To achieve that goal, an array of measures was taken in the realms of renewable energy, and water use reduction, carbon footprint minimisation and waste reduction. And the term of “sustainability“ kept coming up, again and again.
Today one of the most frequently used terms, “sustainability“ used to be until a couple of years ago a term mainly known to farmers and foresters. It meant quite simply to cut down less trees than can grow back, or on a meta-level, to act responsibly with regard to future generations. And now, there’s an entire Expo dedicated to sustainability.
For the staircase alone, the Chinese pavilion used more concrete than Austria used for its entire pavilion; Brazil’s rapidly diminishing rainforests are digitally immortalised, and the Swiss mountains are celebrated with lots of fog and a light show. Austria has opted for a different path. Clay instead of high-resolution screens, natural cooling instead of high-performance air conditioning. It was clear from the very beginning that we (that’s the general planners Querkraft Architekten and the exhibition team büro wien and ARS Electronica Solutions, corporate design: bleed) were taking a bold path we were going to create a unique feature.
Sustainability is a buzzword that provides material for a thousand stories.
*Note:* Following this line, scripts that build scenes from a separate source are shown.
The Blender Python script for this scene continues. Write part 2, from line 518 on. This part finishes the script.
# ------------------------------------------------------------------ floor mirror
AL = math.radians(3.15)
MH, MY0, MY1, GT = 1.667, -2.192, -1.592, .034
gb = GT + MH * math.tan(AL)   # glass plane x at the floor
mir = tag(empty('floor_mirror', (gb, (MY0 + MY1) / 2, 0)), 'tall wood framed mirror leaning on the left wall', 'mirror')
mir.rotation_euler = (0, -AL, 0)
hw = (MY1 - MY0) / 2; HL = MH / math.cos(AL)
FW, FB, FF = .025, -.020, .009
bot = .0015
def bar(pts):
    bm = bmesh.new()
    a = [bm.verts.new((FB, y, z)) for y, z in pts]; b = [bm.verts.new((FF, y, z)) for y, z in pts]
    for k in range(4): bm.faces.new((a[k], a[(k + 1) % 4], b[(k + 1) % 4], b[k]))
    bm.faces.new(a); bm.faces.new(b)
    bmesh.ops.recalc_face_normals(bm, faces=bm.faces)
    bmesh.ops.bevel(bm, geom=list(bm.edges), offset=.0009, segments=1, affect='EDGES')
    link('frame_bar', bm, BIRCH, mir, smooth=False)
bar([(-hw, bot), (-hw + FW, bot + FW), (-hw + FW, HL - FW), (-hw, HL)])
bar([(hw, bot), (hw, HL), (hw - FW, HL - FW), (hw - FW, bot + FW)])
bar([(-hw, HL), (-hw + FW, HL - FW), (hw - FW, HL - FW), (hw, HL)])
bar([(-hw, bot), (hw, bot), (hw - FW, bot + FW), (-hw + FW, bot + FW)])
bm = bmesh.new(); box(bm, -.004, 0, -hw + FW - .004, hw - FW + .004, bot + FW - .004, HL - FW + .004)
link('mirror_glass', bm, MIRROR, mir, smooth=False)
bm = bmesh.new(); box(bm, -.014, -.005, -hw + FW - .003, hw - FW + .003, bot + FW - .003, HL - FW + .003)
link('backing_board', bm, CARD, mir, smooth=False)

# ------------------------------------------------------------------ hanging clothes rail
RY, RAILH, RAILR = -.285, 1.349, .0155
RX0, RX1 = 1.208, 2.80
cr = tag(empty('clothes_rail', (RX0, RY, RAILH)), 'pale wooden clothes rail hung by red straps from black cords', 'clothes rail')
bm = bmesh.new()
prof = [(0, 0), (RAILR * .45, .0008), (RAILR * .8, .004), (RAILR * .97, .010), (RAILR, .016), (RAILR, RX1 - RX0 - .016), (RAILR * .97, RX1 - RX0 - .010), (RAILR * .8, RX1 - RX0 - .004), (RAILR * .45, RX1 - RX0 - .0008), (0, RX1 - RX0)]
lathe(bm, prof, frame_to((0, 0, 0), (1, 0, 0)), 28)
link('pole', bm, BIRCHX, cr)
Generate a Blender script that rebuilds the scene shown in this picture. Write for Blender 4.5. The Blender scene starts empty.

But isn’t it anachronistic to pay tribute to the millennia-old building tradition of Arabic wind towers in a region that is considering installing climate-controlled giant glass domes above their megacities? Isn’t it anachronistic to forgo the use of tens of thousands of projectors, drones, AIs, fog machines and screens in favour of carving messages into the pavilion’s clay structure, using specifically designed pictogram characters? We don’t think so! Quite on the contrary, the visitors of the Expo are encouraged to experience the world in its diversity, and the Austrian pavilion–being simply different represents just that.
Sustainability is a buzzword that provides material for a thousand stories. There is hardly a single provider of consumer goods that doesn’t emphasize sustainability as a brand value. But what happens to all these wonderful buildings once the six months that the Expo lasts are over? Will they be dismantled and reused like the Austrian pavilion, or will they end up as rubble to build new islands in the Gulf? Where will the thousands of technical installations go? These things should be discussed. Is it enough to dramatize the realm of sustainability with cutting-edge technology or may one demand the proof of truth that the message is taken seriously? Austria has chosen the second path.